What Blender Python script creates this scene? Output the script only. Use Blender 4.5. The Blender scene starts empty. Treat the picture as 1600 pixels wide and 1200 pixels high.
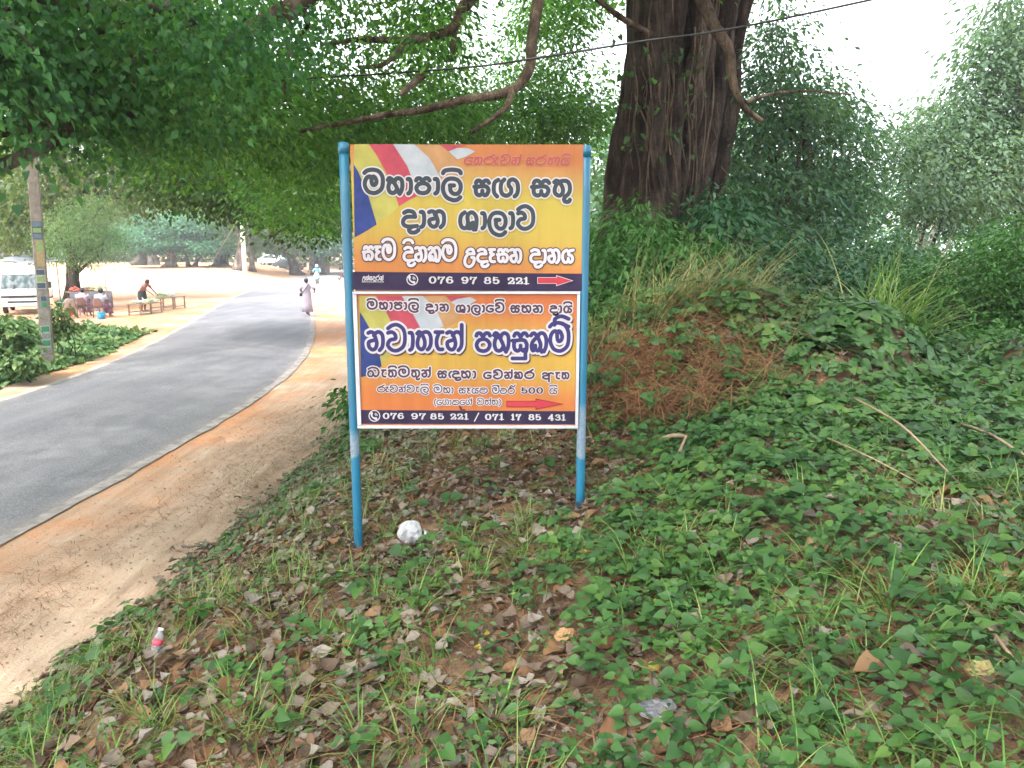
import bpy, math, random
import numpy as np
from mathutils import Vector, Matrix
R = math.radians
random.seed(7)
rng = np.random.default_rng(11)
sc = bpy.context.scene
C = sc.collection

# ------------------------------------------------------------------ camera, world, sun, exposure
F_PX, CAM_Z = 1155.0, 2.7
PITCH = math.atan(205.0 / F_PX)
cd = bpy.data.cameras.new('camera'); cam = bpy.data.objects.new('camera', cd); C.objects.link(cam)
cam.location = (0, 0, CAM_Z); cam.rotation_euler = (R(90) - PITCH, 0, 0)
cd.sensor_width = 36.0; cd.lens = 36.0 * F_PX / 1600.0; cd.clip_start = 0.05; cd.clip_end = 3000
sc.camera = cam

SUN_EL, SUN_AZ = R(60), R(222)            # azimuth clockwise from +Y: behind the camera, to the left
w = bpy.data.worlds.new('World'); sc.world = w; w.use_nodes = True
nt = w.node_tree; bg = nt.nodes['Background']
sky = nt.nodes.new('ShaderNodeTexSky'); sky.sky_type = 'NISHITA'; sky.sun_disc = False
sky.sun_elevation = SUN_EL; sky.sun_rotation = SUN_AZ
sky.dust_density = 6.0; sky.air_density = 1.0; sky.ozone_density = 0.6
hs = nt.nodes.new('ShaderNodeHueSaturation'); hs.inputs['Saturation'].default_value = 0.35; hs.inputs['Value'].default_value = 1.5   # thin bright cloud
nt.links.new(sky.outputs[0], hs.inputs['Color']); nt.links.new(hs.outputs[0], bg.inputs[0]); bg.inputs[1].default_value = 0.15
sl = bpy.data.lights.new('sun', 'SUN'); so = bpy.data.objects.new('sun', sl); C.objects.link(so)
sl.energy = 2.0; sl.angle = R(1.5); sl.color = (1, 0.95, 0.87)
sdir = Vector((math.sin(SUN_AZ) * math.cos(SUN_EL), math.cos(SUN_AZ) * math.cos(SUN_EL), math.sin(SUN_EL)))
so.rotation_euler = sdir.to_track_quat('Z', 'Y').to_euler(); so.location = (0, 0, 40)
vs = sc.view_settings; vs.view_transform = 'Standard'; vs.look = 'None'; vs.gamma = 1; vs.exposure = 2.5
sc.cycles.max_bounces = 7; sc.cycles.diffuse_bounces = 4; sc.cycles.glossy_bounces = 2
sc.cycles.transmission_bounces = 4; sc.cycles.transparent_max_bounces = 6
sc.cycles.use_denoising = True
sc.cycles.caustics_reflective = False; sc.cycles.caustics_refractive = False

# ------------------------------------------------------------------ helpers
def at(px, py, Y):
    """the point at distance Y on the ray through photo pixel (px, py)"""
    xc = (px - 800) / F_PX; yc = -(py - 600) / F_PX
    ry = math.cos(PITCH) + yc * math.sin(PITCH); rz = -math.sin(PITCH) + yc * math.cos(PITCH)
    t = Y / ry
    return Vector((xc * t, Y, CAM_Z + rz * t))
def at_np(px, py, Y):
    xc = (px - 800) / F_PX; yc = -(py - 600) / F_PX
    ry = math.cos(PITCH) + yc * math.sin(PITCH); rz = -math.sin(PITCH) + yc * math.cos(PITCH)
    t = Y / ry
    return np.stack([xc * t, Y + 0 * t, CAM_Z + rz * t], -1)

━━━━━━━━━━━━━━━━

# [Written exercise]
Each line of the data is to be duplicated exactly; pictures stay out of the copy.

# [The result]
What Blender Python script creates this scene? Output the script only. Use Blender 4.5. The Blender scene starts empty. Treat the picture as 1600 pixels wide and 1200 pixels high.
import bpy, math, random
import numpy as np
from mathutils import Vector, Matrix
R = math.radians
random.seed(7)
rng = np.random.default_rng(11)
sc = bpy.context.scene
C = sc.collection

# ------------------------------------------------------------------ camera, world, sun, exposure
F_PX, CAM_Z = 1155.0, 2.7
PITCH = math.atan(205.0 / F_PX)
cd = bpy.data.cameras.new('camera'); cam = bpy.data.objects.new('camera', cd); C.objects.link(cam)
cam.location = (0, 0, CAM_Z); cam.rotation_euler = (R(90) - PITCH, 0, 0)
cd.sensor_width = 36.0; cd.lens = 36.0 * F_PX / 1600.0; cd.clip_start = 0.05; cd.clip_end = 3000
sc.camera = cam

SUN_EL, SUN_AZ = R(60), R(222)            # azimuth clockwise from +Y: behind the camera, to the left
w = bpy.data.worlds.new('World'); sc.world = w; w.use_nodes = True
nt = w.node_tree; bg = nt.nodes['Background']
sky = nt.nodes.new('ShaderNodeTexSky'); sky.sky_type = 'NISHITA'; sky.sun_disc = False
sky.sun_elevation = SUN_EL; sky.sun_rotation = SUN_AZ
sky.dust_density = 6.0; sky.air_density = 1.0; sky.ozone_density = 0.6
hs = nt.nodes.new('ShaderNodeHueSaturation'); hs.inputs['Saturation'].default_value = 0.35; hs.inputs['Value'].default_value = 1.5   # thin bright cloud
nt.links.new(sky.outputs[0], hs.inputs['Color']); nt.links.new(hs.outputs[0], bg.inputs[0]); bg.inputs[1].default_value = 0.15
sl = bpy.data.lights.new('sun', 'SUN'); so = bpy.data.objects.new('sun', sl); C.objects.link(so)
sl.energy = 2.0; sl.angle = R(1.5); sl.color = (1, 0.95, 0.87)
sdir = Vector((math.sin(SUN_AZ) * math.cos(SUN_EL), math.cos(SUN_AZ) * math.cos(SUN_EL), math.sin(SUN_EL)))
so.rotation_euler = sdir.to_track_quat('Z', 'Y').to_euler(); so.location = (0, 0, 40)
vs = sc.view_settings; vs.view_transform = 'Standard'; vs.look = 'None'; vs.gamma = 1; vs.exposure = 2.5
sc.cycles.max_bounces = 7; sc.cycles.diffuse_bounces = 4; sc.cycles.glossy_bounces = 2
sc.cycles.transmission_bounces = 4; sc.cycles.transparent_max_bounces = 6
sc.cycles.use_denoising = True
sc.cycles.caustics_reflective = False; sc.cycles.caustics_refractive = False

# ------------------------------------------------------------------ helpers
def at(px, py, Y):
    """the point at distance Y on the ray through photo pixel (px, py)"""
    xc = (px - 800) / F_PX; yc = -(py - 600) / F_PX
    ry = math.cos(PITCH) + yc * math.sin(PITCH); rz = -math.sin(PITCH) + yc * math.cos(PITCH)
    t = Y / ry
    return Vector((xc * t, Y, CAM_Z + rz * t))
def at_np(px, py, Y):
    xc = (px - 800) / F_PX; yc = -(py - 600) / F_PX
    ry = math.cos(PITCH) + yc * math.sin(PITCH); rz = -math.sin(PITCH) + yc * math.cos(PITCH)
    t = Y / ry
    return np.stack([xc * t, Y + 0 * t, CAM_Z + rz * t], -1)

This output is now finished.